# START OF Record excerpts

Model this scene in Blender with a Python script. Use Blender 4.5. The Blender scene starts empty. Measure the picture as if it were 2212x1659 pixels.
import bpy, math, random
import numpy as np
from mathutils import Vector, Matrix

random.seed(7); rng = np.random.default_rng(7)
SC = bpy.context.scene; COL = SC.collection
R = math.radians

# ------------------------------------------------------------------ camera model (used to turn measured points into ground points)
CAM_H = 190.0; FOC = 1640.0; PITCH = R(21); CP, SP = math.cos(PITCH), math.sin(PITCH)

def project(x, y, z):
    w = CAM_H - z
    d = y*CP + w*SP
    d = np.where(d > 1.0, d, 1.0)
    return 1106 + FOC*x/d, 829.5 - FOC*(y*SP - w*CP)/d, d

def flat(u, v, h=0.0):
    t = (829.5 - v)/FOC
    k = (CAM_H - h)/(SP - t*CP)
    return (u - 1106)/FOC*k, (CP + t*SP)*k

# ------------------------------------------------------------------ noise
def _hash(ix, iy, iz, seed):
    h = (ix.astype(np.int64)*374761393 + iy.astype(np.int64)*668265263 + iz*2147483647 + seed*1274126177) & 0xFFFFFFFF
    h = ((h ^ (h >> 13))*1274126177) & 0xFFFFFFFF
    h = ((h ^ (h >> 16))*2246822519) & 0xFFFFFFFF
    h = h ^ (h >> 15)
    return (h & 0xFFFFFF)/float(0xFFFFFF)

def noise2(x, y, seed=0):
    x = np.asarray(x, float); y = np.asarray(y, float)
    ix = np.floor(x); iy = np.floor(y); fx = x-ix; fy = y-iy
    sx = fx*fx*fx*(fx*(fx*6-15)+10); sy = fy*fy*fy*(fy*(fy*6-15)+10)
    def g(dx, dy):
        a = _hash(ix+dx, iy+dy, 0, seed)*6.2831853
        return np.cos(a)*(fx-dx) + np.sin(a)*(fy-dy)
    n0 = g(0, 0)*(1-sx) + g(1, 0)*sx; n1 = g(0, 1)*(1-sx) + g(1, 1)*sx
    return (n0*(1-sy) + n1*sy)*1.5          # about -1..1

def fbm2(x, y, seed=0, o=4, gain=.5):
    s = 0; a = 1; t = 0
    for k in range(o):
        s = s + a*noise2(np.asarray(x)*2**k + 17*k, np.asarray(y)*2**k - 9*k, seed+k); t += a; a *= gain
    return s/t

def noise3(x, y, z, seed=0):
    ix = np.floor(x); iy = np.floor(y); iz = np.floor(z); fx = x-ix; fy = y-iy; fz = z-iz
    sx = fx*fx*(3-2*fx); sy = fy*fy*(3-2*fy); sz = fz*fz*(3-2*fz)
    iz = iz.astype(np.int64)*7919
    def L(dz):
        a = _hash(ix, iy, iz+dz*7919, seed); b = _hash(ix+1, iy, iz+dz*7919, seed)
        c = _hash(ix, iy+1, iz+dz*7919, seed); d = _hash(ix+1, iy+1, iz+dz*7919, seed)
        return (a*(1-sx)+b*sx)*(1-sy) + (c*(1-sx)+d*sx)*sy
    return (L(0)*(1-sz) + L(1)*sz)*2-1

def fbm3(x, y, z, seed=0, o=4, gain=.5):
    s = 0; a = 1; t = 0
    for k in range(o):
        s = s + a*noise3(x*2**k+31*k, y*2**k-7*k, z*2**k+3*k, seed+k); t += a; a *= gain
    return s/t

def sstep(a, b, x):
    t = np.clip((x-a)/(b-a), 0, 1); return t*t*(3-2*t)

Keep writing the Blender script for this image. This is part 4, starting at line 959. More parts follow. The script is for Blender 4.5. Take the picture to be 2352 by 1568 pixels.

# END OF Record excerpts

> [Written exercise]
Using the data above, repeat every line exactly.

> [Written reply]
Model this scene in Blender with a Python script. Use Blender 4.5. The Blender scene starts empty. Measure the picture as if it were 2212x1659 pixels.
import bpy, math, random
import numpy as np
from mathutils import Vector, Matrix

random.seed(7); rng = np.random.default_rng(7)
SC = bpy.context.scene; COL = SC.collection
R = math.radians

# ------------------------------------------------------------------ camera model (used to turn measured points into ground points)
CAM_H = 190.0; FOC = 1640.0; PITCH = R(21); CP, SP = math.cos(PITCH), math.sin(PITCH)

def project(x, y, z):
    w = CAM_H - z
    d = y*CP + w*SP
    d = np.where(d > 1.0, d, 1.0)
    return 1106 + FOC*x/d, 829.5 - FOC*(y*SP - w*CP)/d, d

def flat(u, v, h=0.0):
    t = (829.5 - v)/FOC
    k = (CAM_H - h)/(SP - t*CP)
    return (u - 1106)/FOC*k, (CP + t*SP)*k

# ------------------------------------------------------------------ noise
def _hash(ix, iy, iz, seed):
    h = (ix.astype(np.int64)*374761393 + iy.astype(np.int64)*668265263 + iz*2147483647 + seed*1274126177) & 0xFFFFFFFF
    h = ((h ^ (h >> 13))*1274126177) & 0xFFFFFFFF
    h = ((h ^ (h >> 16))*2246822519) & 0xFFFFFFFF
    h = h ^ (h >> 15)
    return (h & 0xFFFFFF)/float(0xFFFFFF)

def noise2(x, y, seed=0):
    x = np.asarray(x, float); y = np.asarray(y, float)
    ix = np.floor(x); iy = np.floor(y); fx = x-ix; fy = y-iy
    sx = fx*fx*fx*(fx*(fx*6-15)+10); sy = fy*fy*fy*(fy*(fy*6-15)+10)
    def g(dx, dy):
        a = _hash(ix+dx, iy+dy, 0, seed)*6.2831853
        return np.cos(a)*(fx-dx) + np.sin(a)*(fy-dy)
    n0 = g(0, 0)*(1-sx) + g(1, 0)*sx; n1 = g(0, 1)*(1-sx) + g(1, 1)*sx
    return (n0*(1-sy) + n1*sy)*1.5          # about -1..1

def fbm2(x, y, seed=0, o=4, gain=.5):
    s = 0; a = 1; t = 0
    for k in range(o):
        s = s + a*noise2(np.asarray(x)*2**k + 17*k, np.asarray(y)*2**k - 9*k, seed+k); t += a; a *= gain
    return s/t

def noise3(x, y, z, seed=0):
    ix = np.floor(x); iy = np.floor(y); iz = np.floor(z); fx = x-ix; fy = y-iy; fz = z-iz
    sx = fx*fx*(3-2*fx); sy = fy*fy*(3-2*fy); sz = fz*fz*(3-2*fz)
    iz = iz.astype(np.int64)*7919
    def L(dz):
        a = _hash(ix, iy, iz+dz*7919, seed); b = _hash(ix+1, iy, iz+dz*7919, seed)
        c = _hash(ix, iy+1, iz+dz*7919, seed); d = _hash(ix+1, iy+1, iz+dz*7919, seed)
        return (a*(1-sx)+b*sx)*(1-sy) + (c*(1-sx)+d*sx)*sy
    return (L(0)*(1-sz) + L(1)*sz)*2-1

def fbm3(x, y, z, seed=0, o=4, gain=.5):
    s = 0; a = 1; t = 0
    for k in range(o):
        s = s + a*noise3(x*2**k+31*k, y*2**k-7*k, z*2**k+3*k, seed+k); t += a; a *= gain
    return s/t

def sstep(a, b, x):
    t = np.clip((x-a)/(b-a), 0, 1); return t*t*(3-2*t)

Keep writing the Blender script for this image. This is part 4, starting at line 959. More parts follow. The script is for Blender 4.5. Take the picture to be 2352 by 1568 pixels.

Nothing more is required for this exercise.